This summary is based on the fourth quarter fiscal 2007 earnings call conducted by Deere & Company (DE: chart) on November 21, 2007.
Management:
Director, Investor Relations: Bill Ratzburg
Vice President, Investor Relations: Marie Z. Ziegler
Senior Vice President, Chief Financial Officer: Michael J. Mack, Jr.
Key Investors Issues
- EPS were $1.88 per share compared to $1.20 per share last year.
- Earnings climbed to $422.1 million from $277.3 million in the previous year.
- Revenue grew 20% to $6.14 billion from $5.12 billion a year ago.
Fourth Quarter Highlights
Total worldwide equipment operations net sales were up 21% compared to the prior year quarter.
There were about two points of price realization. In fact, all three equipment divisions had positive price realization.
This is particularly gratifying given the impact of the U.S. housing downturn has had on construction, forestry, commercial and consumer sectors. About four points related to positive currency translation and LESCO added about another five points. The remainder is primarily from increased volume with fourth quarter production tonnage up 26%.
Worldwide AG sales were up 35%, with the bulk of the increase resulting from higher volumes.
- Operating profit increased to $388 million, with incremental margins of about 30%.
- The quarter benefited from substantially higher production tonnage, reflecting good market conditions as well as pre-building components globally in preparation for an expected strong 2008 and from improved price realization.
Global AG fundamentals are encouraging.
- Worldwide stocks to use ratios remain at low levels, particularly for corn and wheat. For wheat, corn and soybeans combined, on a global basis use exceeded demand in each of the last three years.
- This supports crop prices which in turn support good levels of farm income globally and for the United States with total cash receipts for 2007 now expected to increase to about $292 billion, a rise of over $35 billion compared to 2006.
- The current Deere U.S. commodity price assumptions from these farm income forecasts reflect the global need for increased production of wheat, corn and soybeans. In the U.S., soybean stocks are low.
Construction and forestry sales were down 11%.
- Despite 19% lower production volumes, quarterly operating profit was relatively strong at $134 million, or over 11% of net sales and basically even with 2006, with some positive price realization. In the fourth quarter of 2006 there were approximately $22 million in expenses for closing a plant in Canada, and that also in the fourth quarter of 2006, raw material costs were higher than usual.
- The primary assumptions in the construction and forestry forecast, with new housing starts declining further to an average of 1.1 million for the year, the lowest level since 1991, with non-residential spending expected to be flat, while at a good level and with very modest GDP growth.

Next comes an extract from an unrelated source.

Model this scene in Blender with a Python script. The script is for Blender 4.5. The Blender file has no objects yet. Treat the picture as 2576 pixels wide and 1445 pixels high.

- Credit reported net income was about $96 million, up from about $88 million a year ago, on the strength of a larger credit portfolio and continued excellent past due and write-off experience.
Currency translation accounted for about $200 million, or one-third of the AG division increase.
For commercial and consumer equipment, LESCO added about $165 million. For construction and forestry, the sale of Nortrax South had about a $50 million on trade receivables and inventory.
Housekeeping industry was flat and Deere was down a single digit.
- For row-crop tractors, the industry was up 24% and Deere was up double-digits but less then the industry.
- For four-wheel drive tractors, the industry was up 59% and Deere was up double-digits and more than the industry.
- For combines, the industry was up 8% and Deere was flat.
Deere dealer inventories in the U.S. and Canada remain in good shape as Deere inventories at the end of September remain below industry levels in each of the categories just cited.